Before you had to have *at the very least* EPROM programmer and eraser (or CRT TV I guess) to even put your code onto microcontroller. Flash based microcontrollers meant all you needed is parallel port and some wires to start programming microcontrollers, dropping the barrier to entry by orders of magnitude if you already had PC to program.

Then we had first wave with Basic STAMP and similar making it even easier.

Then it was Arduino that exploded it and there were other factors on that too.

>So what needs to happen to make this a reality for semi-con? First off, we need cheap, cheap fabrication. I actually looked at public funding in Canada and how that was going to the big name Universities who had their own in-house fab labs (at older process nodes). The costs of someone not in the inside was nuts. The actual cost should be in the 100s of dollars to fabricate a design (considering the marginal costs).

Like that. Before making PCB was either doing it at home that took a bunch of time and not everyone wanted to play with chemicals, or expensive to prototype PCB.

Now we have extremely cheap low volume PCBs and even well priced low volume manufacturing options. Same thing with 3D printing, went from massively expensive to affordable.

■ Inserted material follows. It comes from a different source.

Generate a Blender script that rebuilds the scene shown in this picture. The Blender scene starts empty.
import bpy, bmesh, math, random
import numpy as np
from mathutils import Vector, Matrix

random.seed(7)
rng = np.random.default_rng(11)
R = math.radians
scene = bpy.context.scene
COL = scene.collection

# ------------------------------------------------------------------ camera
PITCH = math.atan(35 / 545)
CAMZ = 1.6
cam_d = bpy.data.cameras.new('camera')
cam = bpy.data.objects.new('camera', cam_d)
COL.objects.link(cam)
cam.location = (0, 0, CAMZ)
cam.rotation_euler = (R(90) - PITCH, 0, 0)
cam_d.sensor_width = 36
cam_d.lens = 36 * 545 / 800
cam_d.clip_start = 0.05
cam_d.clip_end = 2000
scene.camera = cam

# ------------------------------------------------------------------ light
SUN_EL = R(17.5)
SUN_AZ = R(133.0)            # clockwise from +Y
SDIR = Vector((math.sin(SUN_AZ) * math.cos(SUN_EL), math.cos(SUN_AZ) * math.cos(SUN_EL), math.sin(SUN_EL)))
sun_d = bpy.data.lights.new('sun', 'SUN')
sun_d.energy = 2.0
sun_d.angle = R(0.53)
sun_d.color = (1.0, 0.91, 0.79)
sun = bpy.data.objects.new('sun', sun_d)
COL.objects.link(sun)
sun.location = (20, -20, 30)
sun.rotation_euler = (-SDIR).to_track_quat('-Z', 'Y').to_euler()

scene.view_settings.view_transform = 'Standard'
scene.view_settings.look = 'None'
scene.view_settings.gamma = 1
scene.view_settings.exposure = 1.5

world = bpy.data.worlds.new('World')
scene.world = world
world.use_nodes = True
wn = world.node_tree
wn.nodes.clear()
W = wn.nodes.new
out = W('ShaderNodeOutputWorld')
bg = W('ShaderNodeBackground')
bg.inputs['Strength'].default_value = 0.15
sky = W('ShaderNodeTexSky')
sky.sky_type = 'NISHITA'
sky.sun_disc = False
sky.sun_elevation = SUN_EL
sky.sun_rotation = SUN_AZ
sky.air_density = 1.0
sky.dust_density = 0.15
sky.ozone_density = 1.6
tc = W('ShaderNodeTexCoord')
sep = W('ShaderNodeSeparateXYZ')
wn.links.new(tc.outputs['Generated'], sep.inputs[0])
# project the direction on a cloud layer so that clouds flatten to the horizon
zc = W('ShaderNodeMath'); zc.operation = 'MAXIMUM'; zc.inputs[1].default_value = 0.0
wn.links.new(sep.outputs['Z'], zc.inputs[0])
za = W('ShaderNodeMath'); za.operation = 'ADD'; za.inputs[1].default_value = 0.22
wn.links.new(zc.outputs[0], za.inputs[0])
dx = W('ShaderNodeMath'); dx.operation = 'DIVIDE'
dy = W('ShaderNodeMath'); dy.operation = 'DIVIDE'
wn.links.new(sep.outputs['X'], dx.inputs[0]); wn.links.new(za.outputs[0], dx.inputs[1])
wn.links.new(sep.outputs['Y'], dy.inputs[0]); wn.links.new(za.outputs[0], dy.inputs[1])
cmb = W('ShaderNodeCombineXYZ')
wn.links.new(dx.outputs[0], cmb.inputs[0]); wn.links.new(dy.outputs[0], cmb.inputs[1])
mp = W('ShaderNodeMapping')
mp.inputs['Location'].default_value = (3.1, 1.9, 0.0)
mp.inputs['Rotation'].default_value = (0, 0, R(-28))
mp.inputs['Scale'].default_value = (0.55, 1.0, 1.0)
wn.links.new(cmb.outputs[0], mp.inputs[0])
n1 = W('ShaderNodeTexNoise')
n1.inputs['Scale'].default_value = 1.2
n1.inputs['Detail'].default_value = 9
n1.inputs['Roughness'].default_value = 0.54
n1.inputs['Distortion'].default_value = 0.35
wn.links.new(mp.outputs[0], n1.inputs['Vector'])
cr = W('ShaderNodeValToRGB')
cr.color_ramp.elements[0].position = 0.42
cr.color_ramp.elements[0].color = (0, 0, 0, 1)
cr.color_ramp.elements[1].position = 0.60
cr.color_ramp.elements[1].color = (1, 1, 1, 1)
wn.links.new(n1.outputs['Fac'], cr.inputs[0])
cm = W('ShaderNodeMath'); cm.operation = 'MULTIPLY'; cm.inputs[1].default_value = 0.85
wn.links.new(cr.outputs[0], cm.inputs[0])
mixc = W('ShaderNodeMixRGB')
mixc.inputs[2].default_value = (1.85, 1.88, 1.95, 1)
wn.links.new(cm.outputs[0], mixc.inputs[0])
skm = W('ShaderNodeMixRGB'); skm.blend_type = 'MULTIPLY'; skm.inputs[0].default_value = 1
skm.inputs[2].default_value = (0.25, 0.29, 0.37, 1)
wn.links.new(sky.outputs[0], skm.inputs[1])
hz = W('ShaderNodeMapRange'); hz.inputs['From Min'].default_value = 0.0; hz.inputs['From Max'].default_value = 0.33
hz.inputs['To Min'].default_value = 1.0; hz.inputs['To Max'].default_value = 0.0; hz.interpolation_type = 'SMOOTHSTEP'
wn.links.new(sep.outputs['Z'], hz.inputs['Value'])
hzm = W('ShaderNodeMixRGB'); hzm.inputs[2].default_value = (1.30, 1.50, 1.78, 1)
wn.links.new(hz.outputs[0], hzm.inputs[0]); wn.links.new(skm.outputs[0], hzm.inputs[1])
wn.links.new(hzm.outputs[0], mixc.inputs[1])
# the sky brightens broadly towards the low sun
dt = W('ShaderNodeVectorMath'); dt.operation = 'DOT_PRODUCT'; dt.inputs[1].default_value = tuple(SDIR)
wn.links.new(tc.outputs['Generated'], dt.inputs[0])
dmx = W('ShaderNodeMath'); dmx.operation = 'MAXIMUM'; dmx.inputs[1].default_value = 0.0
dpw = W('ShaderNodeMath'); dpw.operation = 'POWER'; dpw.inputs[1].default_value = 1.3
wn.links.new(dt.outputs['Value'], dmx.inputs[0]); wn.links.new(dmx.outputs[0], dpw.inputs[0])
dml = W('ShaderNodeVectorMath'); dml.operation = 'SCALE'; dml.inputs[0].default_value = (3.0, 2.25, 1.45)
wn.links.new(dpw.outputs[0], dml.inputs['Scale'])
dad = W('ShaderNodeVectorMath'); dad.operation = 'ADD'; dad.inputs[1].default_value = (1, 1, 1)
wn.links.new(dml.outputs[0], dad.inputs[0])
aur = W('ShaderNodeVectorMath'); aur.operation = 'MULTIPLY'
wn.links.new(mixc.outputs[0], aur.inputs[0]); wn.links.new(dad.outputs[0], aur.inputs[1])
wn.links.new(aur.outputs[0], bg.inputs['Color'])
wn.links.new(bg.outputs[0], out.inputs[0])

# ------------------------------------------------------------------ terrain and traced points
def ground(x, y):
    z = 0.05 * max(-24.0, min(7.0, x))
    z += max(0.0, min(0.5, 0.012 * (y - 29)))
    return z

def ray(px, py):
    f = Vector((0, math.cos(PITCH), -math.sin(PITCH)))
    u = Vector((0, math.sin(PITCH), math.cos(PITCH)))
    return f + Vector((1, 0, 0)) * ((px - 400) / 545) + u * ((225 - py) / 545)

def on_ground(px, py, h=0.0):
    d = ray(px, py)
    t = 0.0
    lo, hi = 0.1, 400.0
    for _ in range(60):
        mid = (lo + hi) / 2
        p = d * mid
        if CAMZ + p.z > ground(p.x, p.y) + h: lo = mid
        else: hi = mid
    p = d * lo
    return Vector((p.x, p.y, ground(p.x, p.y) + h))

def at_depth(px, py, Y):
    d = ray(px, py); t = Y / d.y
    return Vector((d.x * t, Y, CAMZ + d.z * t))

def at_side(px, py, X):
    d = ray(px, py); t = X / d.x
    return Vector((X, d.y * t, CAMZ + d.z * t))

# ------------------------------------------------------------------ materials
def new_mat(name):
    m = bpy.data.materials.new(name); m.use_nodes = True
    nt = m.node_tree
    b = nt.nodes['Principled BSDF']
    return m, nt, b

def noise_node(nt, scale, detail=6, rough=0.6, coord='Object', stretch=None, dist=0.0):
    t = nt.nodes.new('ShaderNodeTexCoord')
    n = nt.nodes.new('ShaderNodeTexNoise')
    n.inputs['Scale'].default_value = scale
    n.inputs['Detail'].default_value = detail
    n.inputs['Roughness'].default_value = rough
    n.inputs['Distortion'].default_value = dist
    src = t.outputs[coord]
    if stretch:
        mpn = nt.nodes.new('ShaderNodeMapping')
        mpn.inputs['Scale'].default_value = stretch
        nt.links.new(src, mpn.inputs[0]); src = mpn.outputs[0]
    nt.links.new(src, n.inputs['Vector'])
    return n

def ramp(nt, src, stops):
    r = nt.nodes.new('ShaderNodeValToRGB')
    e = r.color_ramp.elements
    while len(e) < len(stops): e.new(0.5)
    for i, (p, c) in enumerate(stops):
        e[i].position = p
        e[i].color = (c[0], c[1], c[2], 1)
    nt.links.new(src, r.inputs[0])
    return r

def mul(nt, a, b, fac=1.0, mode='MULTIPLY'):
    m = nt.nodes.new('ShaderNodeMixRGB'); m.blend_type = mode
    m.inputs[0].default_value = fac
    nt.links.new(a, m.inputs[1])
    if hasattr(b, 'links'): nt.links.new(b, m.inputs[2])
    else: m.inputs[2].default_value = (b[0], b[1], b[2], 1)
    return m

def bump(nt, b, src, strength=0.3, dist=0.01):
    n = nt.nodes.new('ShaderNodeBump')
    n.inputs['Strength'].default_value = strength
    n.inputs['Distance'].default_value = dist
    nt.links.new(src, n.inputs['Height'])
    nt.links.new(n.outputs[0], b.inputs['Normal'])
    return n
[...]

The problem really is that it's still a bit profitable to do so for companies doing it, while doing same for chip-making would be oh so much harder unless someone put some SERIOUS R&D into making "industrial chip printer" where each wafer could have different set of chips (packaging I guess could be handled by requiring each submitted chip to have connectors in same place). So no mask but some kind of DLP or similar projector to do lithography (dunno if that even possible for anything in hundreds of nm range, just guessing)

[scrlk]

https://developers.google.com/silicon might be of interest to you.

[sweetjuly]

I don't believe Google is sponsoring any more free shuttles. Your best bet nowadays is ponying up $10k to get a tiny chip on sky130 (so small you really can't hold even mildly complex in-order RISC-V cores). Sky130 is also generally so old that you can probably get better performance (let alone area) on a modern FPGA for a fraction of the price. Efabless's sky130 MPW is nice for semiconductor research insofar as it makes it more realistic to actually fab designs but it's not particularly useful for hobbyists beyond just the novelty of holding a chip you designed in your hands.

[est31]

There is the libresilicon project: https://libresilicon.com/

But I don't know how usable they are.